We’re not spring chickens anymore – and I will admit that the bed has not been very comfy for me, either.  We both have arthritis now and finally, in September I convinced him that it was time to toss our current box spring and mattress and purchase a Sleep Number bed. My dear husband almost had a coronary in the store when he learned the price.  I, of course, immediately gravitated to the most expensive option in the store.  We had to get a queen bed due to the size of our bedroom, therefore we could not get the split option of controls on each side to adjust the head and foot of the mattress.

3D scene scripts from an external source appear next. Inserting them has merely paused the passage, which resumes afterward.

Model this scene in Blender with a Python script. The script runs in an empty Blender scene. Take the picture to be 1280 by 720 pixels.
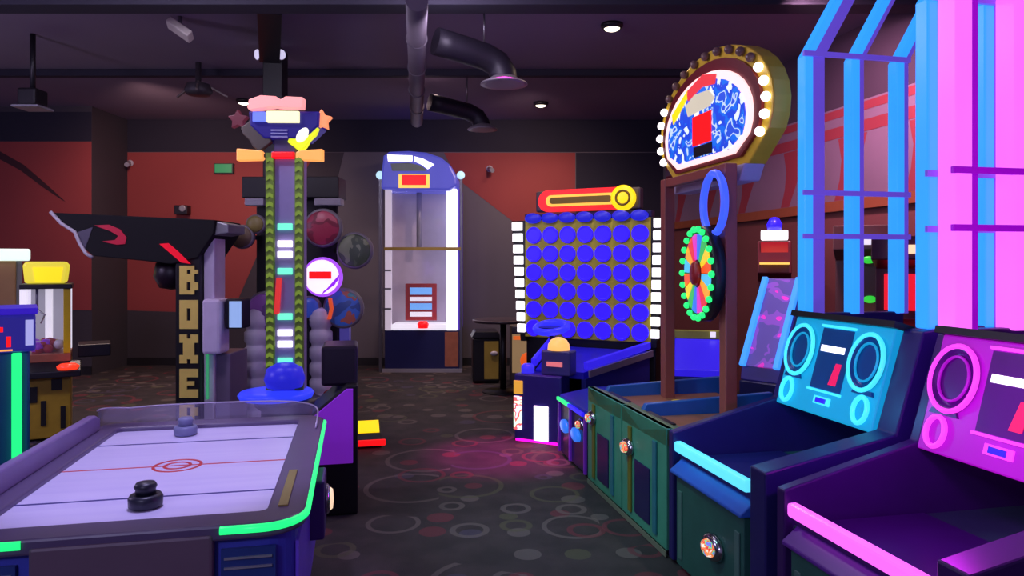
import bpy, math, random
from mathutils import Vector, Matrix
random.seed(7)
SC = bpy.context.scene
COL = SC.collection
PI = math.pi
F = 900.0            # focal length in px of the 1280 px wide frame
CAMZ, HOR = 1.6, 328

def X(px, d): return (px - 640) / F * d
def Z(py, d): return CAMZ + (HOR - py) / F * d

# ------------------------------------------------------------------ materials
def lin(c):
    out = []
    for v in c[:3]:
        v /= 255.0
        out.append(v / 12.92 if v <= 0.04045 else ((v + 0.055) / 1.055) ** 2.4)
    return tuple(out) + (1.0,)

_M = {}
def mat(name, rgb, rough=0.5, metal=0.0, var=0.12, scale=9.0, coat=0.0):
    """painted / plastic / metal surface with a little procedural unevenness"""
    if name in _M: return _M[name]
    m = bpy.data.materials.new(name); m.use_nodes = True
    nt = m.node_tree; b = nt.nodes['Principled BSDF']
    tc = nt.nodes.new('ShaderNodeTexCoord'); nz = nt.nodes.new('ShaderNodeTexNoise')
    nz.inputs['Scale'].default_value = scale; nz.inputs['Detail'].default_value = 3
    mx = nt.nodes.new('ShaderNodeMix'); mx.data_type = 'RGBA'
    c = lin(rgb)
    mx.inputs[6].default_value = tuple(max(0, v * (1 - var)) for v in c[:3]) + (1,)
    mx.inputs[7].default_value = tuple(min(1, v * (1 + var)) for v in c[:3]) + (1,)
    nt.links.new(tc.outputs['Object'], nz.inputs['Vector'])
    nt.links.new(nz.outputs['Fac'], mx.inputs[0]); nt.links.new(mx.outputs[2], b.inputs['Base Color'])
    b.inputs['Roughness'].default_value = rough; b.inputs['Metallic'].default_value = metal
    b.inputs['Coat Weight'].default_value = coat
    _M[name] = m; return m

def glow(name, rgb, strength=1.0, base=None):
    """something that gives off light: tube, LED, lit sign, screen, added glow"""
    if name in _M: return _M[name]
    m = bpy.data.materials.new(name); m.use_nodes = True
    nt = m.node_tree; b = nt.nodes['Principled BSDF']
    tc = nt.nodes.new('ShaderNodeTexCoord'); nz = nt.nodes.new('ShaderNodeTexNoise')
    nz.inputs['Scale'].default_value = 5
    mr = nt.nodes.new('ShaderNodeMapRange'); mr.inputs[3].default_value = 0.92 * strength; mr.inputs[4].default_value = 1.08 * strength
    nt.links.new(tc.outputs['Object'], nz.inputs['Vector']); nt.links.new(nz.outputs['Fac'], mr.inputs[0])
    nt.links.new(mr.outputs[0], b.inputs['Emission Strength'])
    c = lin(rgb)
    b.inputs['Base Color'].default_value = lin(base) if base else tuple(v * 0.5 for v in c[:3]) + (1,)
    b.inputs['Emission Color'].default_value = c
    b.inputs['Roughness'].default_value = 0.35
    _M[name] = m; return m

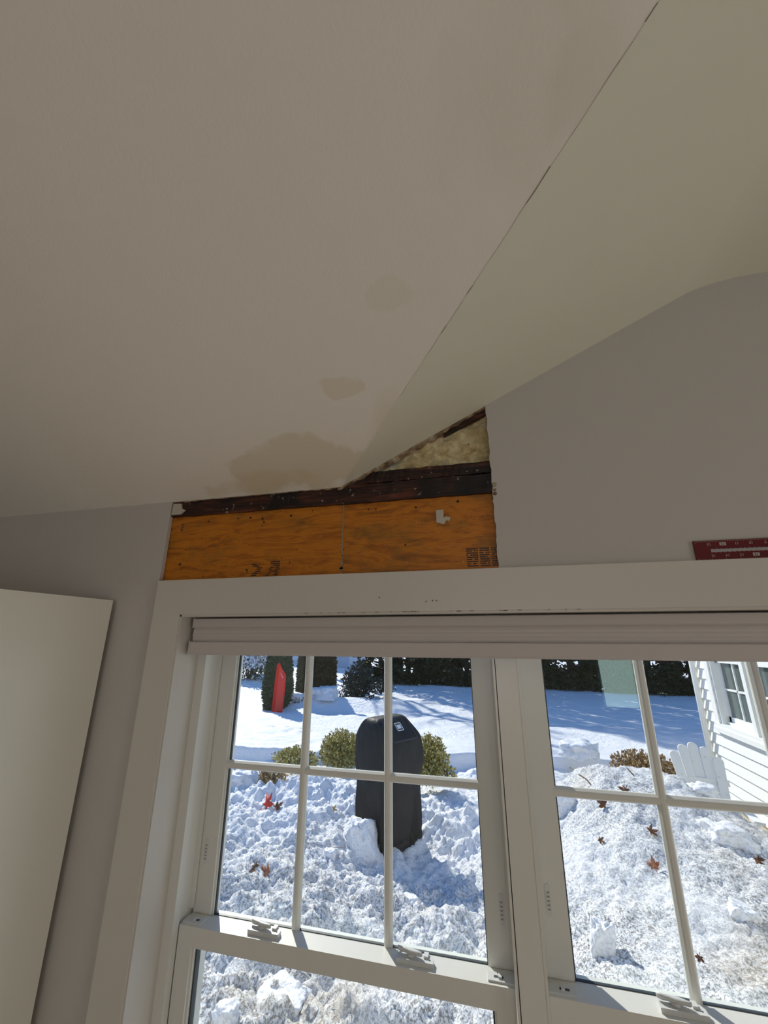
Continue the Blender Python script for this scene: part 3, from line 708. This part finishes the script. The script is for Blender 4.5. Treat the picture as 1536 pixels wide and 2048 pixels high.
# ------------------------------------------------------------------ leaves and twigs on the snow
def maple(mat, px, py, Y, size, label, seed, tilt=.7):
    rnd = random.Random(seed); p = on_snow(px, py) + Vector((0, -.02, .02)); k = MB(); pts = []; size *= 1.5 if mat is LEAFR else 1.0
    lobes = [(-115, .55), (-55, .9), (0, 1.05), (55, .9), (115, .55)]
    out = [(0, -.12)]
    for i, (a, r) in enumerate(lobes):
        for da, rr in ((-20, .58), (-14, .74), (-9, .72), (0, 1.0), (9, .72), (14, .74), (20, .58)):
            t = math.radians(a + da); out.append((math.sin(t) * r * rr, math.cos(t) * r * rr))
        if i < 4:
            t = math.radians((a + lobes[i + 1][0]) / 2); out.append((math.sin(t) * .40, math.cos(t) * .40))
    R = Matrix.Rotation(rnd.uniform(-.6, .6), 3, 'Y') @ Matrix.Rotation(tilt, 3, 'X') @ Matrix.Rotation(rnd.uniform(0, 6.28), 3, 'Z')
    def P(x, y, dz=0): r2 = x * x + y * y; return p + R @ (Vector((x, y, r2 * .35 + dz + .12 * math.sin(x * 5 + seed))) * size)
    n = len(out); vs = [P(0, .1)] + [P(x, y) for x, y in out] + [P(0, .1, -.02)] + [P(x, y, -.02) for x, y in out]
    k.poly(vs, [(0, i + 1, (i + 1) % n + 1) for i in range(n)] + [(n + 1, n + 2 + (i + 1) % n, n + 2 + i) for i in range(n)] + [(i + 1, n + 2 + i, n + 2 + (i + 1) % n, (i + 1) % n + 1) for i in range(n)], True)
    k.tube([P(0, -.1), P(.04, -.35), P(.08, -.6, .1)], size * .03, 5)
    return tag(k.build('fallen_leaf', mat), label, 'leaf', 'dead leaves lying on the snow')
maple(LEAFR, 535, 1612, 4.55, .085, 'bright red maple leaf lying on the snow left of the grill', 1, .9)
maple(LEAFB, 555, 1618, 4.50, .075, 'brown maple leaf just right of the bright red one', 2, .9)
maple(LEAFB, 512, 1735, 3.45, .060, 'dark brown leaf on the snow, lower left of the left window', 3, .8)
maple(LEAFO, 535, 1750, 3.40, .065, 'rust-red leaf low on the snow beside the dark brown leaf', 4, .9)
maple(LEAFT, 667, 1621, 4.6, .055, 'pale tan curled leaf on the snow left of the grill', 5, .9)
maple(LEAFB, 1300, 1666, 4.0, .055, 'dark brown leaf on the right snow heap beside the vertical bar', 6, .8)
maple(LEAFB, 1208, 1612, 4.6, .070, 'reddish-brown leaf just under the horizontal bar in the right window', 7, .9)
maple(LEAFO, 1308, 1738, 3.55, .055, 'light rusty leaf midway down the right snow heap', 8, 1.0)
maple(LEAFB, 1250, 1582, 5.0, .070, 'brown leaf just above the horizontal bar in the right window', 9, .9)
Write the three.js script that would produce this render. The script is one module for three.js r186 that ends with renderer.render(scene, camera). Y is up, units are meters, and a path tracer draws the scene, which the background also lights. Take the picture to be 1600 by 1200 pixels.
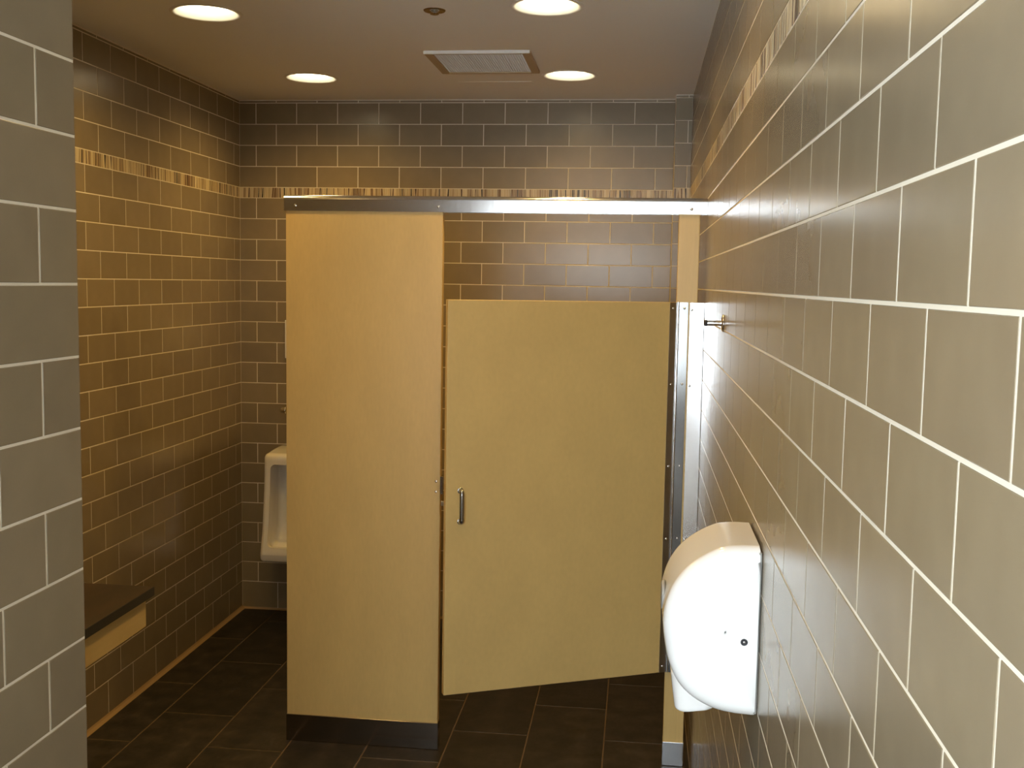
import * as THREE from 'three';
import { RoundedBoxGeometry } from 'three/addons/geometries/RoundedBoxGeometry.js';
import { mergeGeometries, mergeVertices, toCreasedNormals } from 'three/addons/utils/BufferGeometryUtils.js';
import { RectAreaLightUniformsLib } from 'three/addons/lights/RectAreaLightUniformsLib.js';
import { ImprovedNoise } from 'three/addons/math/ImprovedNoise.js';
import { Brush, Evaluator, SUBTRACTION } from 'three-bvh-csg';

// ---------------------------------------------------------------- camera, sky, exposure
const scene = new THREE.Scene();
const renderer = new THREE.WebGLRenderer({ antialias: true });
renderer.toneMapping = THREE.LinearToneMapping;
renderer.toneMappingExposure = 1.0;
renderer.shadowMap.enabled = true;
RectAreaLightUniformsLib.init();

const EYE = 1.7345;                                  // eye height above the floor
const camera = new THREE.PerspectiveCamera(2 * Math.atan(600 / 1689.65) * 180 / Math.PI, 4 / 3, 0.05, 60);
{
  const yaw = -0.11561, pitch = -0.09355, roll = -0.01715;
  const cy = Math.cos(yaw), sy = Math.sin(yaw), cp = Math.cos(pitch), sp = Math.sin(pitch), cr = Math.cos(roll), sr = Math.sin(roll);
  const mul = (a, b) => a.map((r) => b[0].map((_, j) => r.reduce((s, v, k) => s + v * b[k][j], 0)));
  const M = mul([[cr, -sr, 0], [sr, cr, 0], [0, 0, 1]], mul([[1, 0, 0], [0, cp, -sp], [0, sp, cp]], [[cy, 0, -sy], [0, 1, 0], [sy, 0, cy]]));
  const v = (r, s) => new THREE.Vector3(r[0] * s, r[1] * s, -r[2] * s);
  camera.quaternion.setFromRotationMatrix(new THREE.Matrix4().makeBasis(v(M[0], 1), v(M[1], 1), v(M[2], -1)));
  camera.position.set(0, EYE, 0);
  scene.add(camera);
}
const SKY = 14;
scene.background = new THREE.Color().setRGB(0.86 * SKY, 0.95 * SKY, 1.0 * SKY);   // overcast daylight, enters by the opening behind the camera
const LAMP = 2.7, GLOW = 14;                            // ceiling lamps: light, and the glow of their lens
const lampColor = new THREE.Color().setRGB(1.0, 0.60, 0.14);

// ---------------------------------------------------------------- measures (metres; depth runs along -z)
const P = 0.105, W = 0.21144, JOINT = 0.0036;          // course height, tile length, joint
const Y0 = 0.40696 + EYE;                             // height of the lower edge of the mosaic band
const H = 2.6295;                                     // ceiling
const XL = -2.036, XR = 0.2258, XN = -0.808, D = 5.375, ZN = 1.4885, ZF = -1.2, ZS = 0.35, XV = -2.4;   // the near left wall runs from ZS to ZN; the vestibule behind the camera reaches left to XV
const ZP = 3.82;                                      // front of the toilet compartment

// ---------------------------------------------------------------- helpers
let seed = 20117;
const rnd = () => { seed = (seed * 1664525 + 1013904223) >>> 0; return seed / 4294967296; };
const rr = (a, b) => a + (b - a) * rnd();
const used = new Map();
function numbered(n) { const k = used.get(n) ?? 0; used.set(n, k + 1); return k ? n + '_' + String(k).padStart(3, '0') : n; }
function tag(o, label, category, group) { o.userData.label = label; o.userData.category = category; if (group) o.userData.group = group; return o; }
function thing(name, label, category, [x, y, z] = [0, 0, 0], turn = 0, group) {
  const o = new THREE.Group(); o.name = numbered(name); o.position.set(x, y, z); o.rotation.y = turn; scene.add(o);
  return tag(o, label, category, group);
}
function part(name, geo, mat, parent, label) {
  const m = new THREE.Mesh(geo, mat), same = parent.children.filter((c) => c.name.replace(/_\d{3}$/, '') === name).length;
  m.name = same ? name + '_' + String(same).padStart(3, '0') : name;
  parent.add(m); if (label) m.userData.label = label; return m;
}
function structure(name, label, category, pos = [0, 0, 0], turn = 0) {
  const o = thing(name, label, category, pos, turn); o.userData.kind = 'structure'; return o;
}
const box = (x0, x1, y0, y1, z0, z1) => { const g = new THREE.BoxGeometry(x1 - x0, y1 - y0, z1 - z0); g.translate((x0 + x1) / 2, (y0 + y1) / 2, (z0 + z1) / 2); return g; };
const rbox = (x0, x1, y0, y1, z0, z1, r, s = 2) => { const g = new RoundedBoxGeometry(x1 - x0, y1 - y0, z1 - z0, s, r); g.translate((x0 + x1) / 2, (y0 + y1) / 2, (z0 + z1) / 2); return g; };
const merge = (list) => mergeGeometries(list.map((g) => { const q = g.index ? g.toNonIndexed() : g; for (const k of Object.keys(q.attributes)) if (!['position', 'normal', 'uv', 'color'].includes(k)) q.deleteAttribute(k); return q; }));
const cyl = (r, h, n = 24, r2 = r) => new THREE.CylinderGeometry(r2, r, h, n);
const lathe = (pts, n = 32) => new THREE.LatheGeometry(pts.map(([x, y]) => new THREE.Vector2(x, y)), n);
const lin = (r, g, b) => new THREE.Color().setRGB(r, g, b);

// ---------------------------------------------------------------- procedural textures and materials
const noise = new ImprovedNoise();
function fbm(x, y, z, o = 4) { let s = 0, a = 0.5, f = 1; for (let i = 0; i < o; i++) { s += a * noise.noise(x * f, y * f, z + i * 7.3); a *= 0.5; f *= 2; } return s; }
function dataTexture(n, fn, srgb) {
  const d = new Uint8Array(n * n * 4);
  for (let j = 0; j < n; j++) for (let i = 0; i < n; i++) { const c = fn(i / n, j / n); for (let k = 0; k < 3; k++) d[(j * n + i) * 4 + k] = Math.max(0, Math.min(255, Math.round(c[k] * 255))); d[(j * n + i) * 4 + 3] = 255; }
  const t = new THREE.DataTexture(d, n, n); t.wrapS = t.wrapT = THREE.MirroredRepeatWrapping; t.magFilter = THREE.LinearFilter; t.minFilter = THREE.LinearMipmapLinearFilter; t.generateMipmaps = true;
  if (srgb) t.colorSpace = THREE.SRGBColorSpace; t.needsUpdate = true; return t;
}
const smudge = dataTexture(256, (u, v) => { const a = fbm(u * 5, v * 5, 1) * 0.5 + 0.5, b = fbm(u * 22, v * 9, 4, 3); const g = 0.88 + 0.1 * (a - 0.5); return [g, g, g]; });
const glaze = dataTexture(256, (u, v) => { const a = 0.95 + 0.05 * fbm(u * 6, v * 6, 9, 3); return [a, a, a * 0.995]; }, true);
const stone = dataTexture(512, (u, v) => { const a = 0.66 + 0.55 * fbm(u * 5, v * 5, 2, 6) + 0.22 * fbm(u * 30, v * 12, 8, 3); return [a, a * 0.97, a * 0.93]; }, true);
const stoneBump = dataTexture(256, (u, v) => { const a = 0.5 + 0.6 * fbm(u * 10, v * 10, 5, 5); return [a, a, a]; });
const laminate = dataTexture(256, (u, v) => { const a = 0.955 + 0.05 * fbm(u * 6, v * 6, 12, 4) + 0.03 * fbm(u * 60, v * 60, 2, 2); return [a, a, a]; }, true);
const peel = dataTexture(256, (u, v) => { const a = 0.5 + 0.5 * fbm(u * 40, v * 40, 6, 3); return [a, a, a]; });
const brushedH = dataTexture(256, (u, v) => { const a = 0.85 + 0.3 * fbm(u * 3, v * 90, 6, 3); return [a, a, a]; });
const brushedV = dataTexture(256, (u, v) => { const a = 0.85 + 0.3 * fbm(u * 90, v * 3, 16, 3); return [a, a, a]; });
const paintBump = dataTexture(256, (u, v) => { const a = 0.5 + 0.5 * fbm(u * 30, v * 30, 26, 4); return [a, a, a]; });

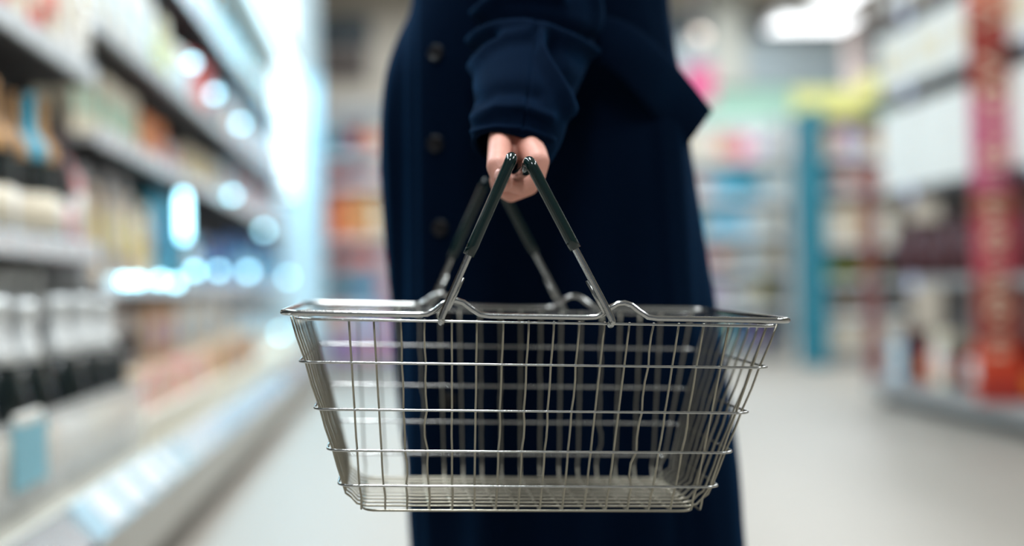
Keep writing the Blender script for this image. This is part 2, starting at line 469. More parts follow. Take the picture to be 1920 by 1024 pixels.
def table(rows):
    """rows: (upper pixel limit, [choices])"""
    def pick(px, i):
        for lim, ch in rows:
            if px < lim: return ch[i % len(ch)]
        return rows[-1][1][i % len(rows[-1][1])]
    return pick

G1 = 'champagne bottles on the near case base'
fill_left(1.74, 3.2, -0.73, 0.252, table([(2000, [('champ', 'cream', 1.3), ('champ', 'beige', 1.28), ('champ', 'white', 1.3)])]), 'the nearest left case\'s front step', G1, 0.20)
fill_left(1.98, 3.2, -0.873, 0.325, table([(2000, [('champ', 'white', 1.3), ('champ', 'cream', 1.3), ('champ', 'beige', 1.28)])]), 'the nearest left case\'s rear step', G1, 0.16)
bottles_D = [(40, [('wine', 'tan', 'cream', 1.0), ('wine', 'black', 'white', 1.0)]), (75, [('wine', 'tan', 'cream', 1.04), ('wine', 'cyan', 'cream', 1.03)]),
             (98, [('wine', 'blue', 'cream', 1.0), ('wine', 'black', 'white', 0.98)]), (118, [('wine', 'burgundy', 'pink', 0.9)]), (175, [('spirit', 'pink', 'lilac', 1.0), ('spirit', 'pink', 'white', 1.02)]), (400, [('carton', 'pale blue', 'grey', (0.08, 0.07, 0.2)), ('carton', 'cream', 'beige', (0.07, 0.07, 0.23))])]
fill_left(1.70, 3.22, -0.80, 0.76, table(bottles_D), 'the nearest left case\'s lower shelf', 'goods on the near case shelves')
A_goods = [(40, [('carton', 'coral', 'cream', (0.1, 0.09, 0.17)), ('carton', 'cream', 'white', (0.09, 0.09, 0.2))]), (90, [('carton', 'cream', 'coral', (0.09, 0.09, 0.24)), ('spirit', 'white', 'coral', 1.0)]), (120, [('carton', 'white', 'cream', (0.09, 0.09, 0.24))]),
           (135, [('spirit', 'navy', 'white', 1.0)]), (160, [('carton', 'coral', 'pink', (0.07, 0.08, 0.22))]), (190, [('carton', 'white', 'cream', (0.08, 0.08, 0.2)), ('carton', 'lime', 'white', (0.06, 0.07, 0.17))]), (400, [('carton', 'cream', 'lime', (0.07, 0.08, 0.18))])]
fill_left(1.70, 3.22, -0.80, 1.198, table(A_goods), 'the nearest left case\'s upper shelf', 'goods on the near case shelves')

base2 = [(330, [('wine', 'navy', 'grey', 1.0), ('wine', 'black', 'beige', 1.0), ('wine', 'charcoal', 'white', 0.98)]), (2000, [('wine', 'burgundy', 'coral', 0.95), ('wine', 'black', 'cream', 1.0)])]
fill_left(3.34, 4.7, -0.725, 0.335, lambda px, i: [('carton', 'beige', 'pink', (0.16, 0.08, 0.11)), ('carton', 'pink', 'cream', (0.14, 0.08, 0.10))][i % 2] if i % 5 != 4 else ('jar', 'yellow', 'olive', (0.04, 0.09)), 'the middle left case\'s front step', 'goods on the middle case base')
fill_left(4.75, 5.95, -0.725, 0.335, table([(2000, [('carton', 'beige', 'orange', (0.11, 0.09, 0.13)), ('carton', 'beige', 'brown', (0.12, 0.09, 0.12)), ('jar', 'brown', 'grey', (0.045, 0.11))])]), 'the middle left case\'s far front step', 'goods on the middle case base')
fill_left(3.34, 4.75, -0.868, 0.405, table([(250, [('wine', 'white', 'grey', 0.74)]), (330, [('carton', 'beige', 'cream', (0.12, 0.1, 0.21)), ('carton', 'tan', 'lilac', (0.12, 0.1, 0.21))]), (2000, [('wine', 'black', 'grey', 0.72)])]), 'the middle left case\'s rear step', 'goods on the middle case base')
fill_left(4.8, 5.95, -0.868, 0.405, table([(2000, [('carton', 'white', 'pale blue', (0.2, 0.14, 0.21)), ('carton', 'white', 'cream', (0.17, 0.14, 0.23))])]), 'the middle left case\'s far rear step', 'goods on the middle case base')
fill_left(3.35, 5.95, -0.84, 0.678, table([(225, [('carton', 'grey', 'cream', (0.09, 0.1, 0.3)), ('carton', 'beige', 'yellow', (0.09, 0.1, 0.26))]), (262, [('carton', 'beige', 'yellow', (0.09, 0.1, 0.2)), ('carton', 'cream', 'beige', (0.1, 0.1, 0.24))]), (330, [('carton', 'teal', 'cyan', (0.12, 0.1, 0.27)), ('carton', 'teal', 'navy', (0.12, 0.1, 0.3))]), (360, [('spirit', 'cyan', 'white', 1.1), ('spirit', 'navy', 'cyan', 1.0)]), (2000, [('spirit', 'navy', 'blue', 1.0), ('spirit', 'black', 'blue', 1.0), ('carton', 'blue', 'navy', (0.1, 0.1, 0.19))])]), 'the middle left case\'s lowest shelf', 'goods on the middle case shelves')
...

After strong negotiations on the part of both of us, we compromised and met in the middle.  Our new bed arrived three weeks ago.  Using the Sleep IQ, I adjusted his side to 50 and mine to 25 (the readings that we both liked in the store.). I felt mine was too hard, still so I adjusted it down to 20.  I was miserable that first night and he confided that maybe his needed to be firmer.  I jacked his up to 65 and mine to 50.  

And so, a new game has entered our daily lives – adjustments go up, adjustments go down.  I like the head and foot elevated more than he does.  He complains, I lower everything and then elevate it back when he goes to sleep.  I then lower it back down before he wakes up.  I’ll deny everything if he reads this.

Our Sleep IQ keeps track of how long we are in bed each time we lie down. It lets me know how many times we exit the bed at night – apparently, we need better bladders…. It tells me how fast we fall asleep – he can fall asleep within 2 minutes of hitting the sack.  I am a tosser and turner – I have been informed that sometimes it takes me 2 hours to fall asleep – but the dumb bed is not realizing that I am actually sitting in there, reading.  Sometimes it says that I have exited the bed more than 8 times in a night – and I know for a fact that it’s only been 1 time.  I’ve been perplexed until I realized that I will snuggle on his side of the bed – and the bed is tricked into thinking that I’ve left.  When I go to the right side of the bed – THE SIDE OF THE BED THAT SHOULD RIGHTFULLY BE MINE – my restless sleep pattern now becomes his and his Sleep IQ score is lowered significantly.  Payback is a well, you know…

I still miss that groovy waterbed, but I have to admit that cuddling with this dude for the past 38 years has been pretty far-out and awesome.  Happy Anniversary Babe – you’ve got me Babe… thanks for putting up with me for all of these years.  And I still want that right side of the bed.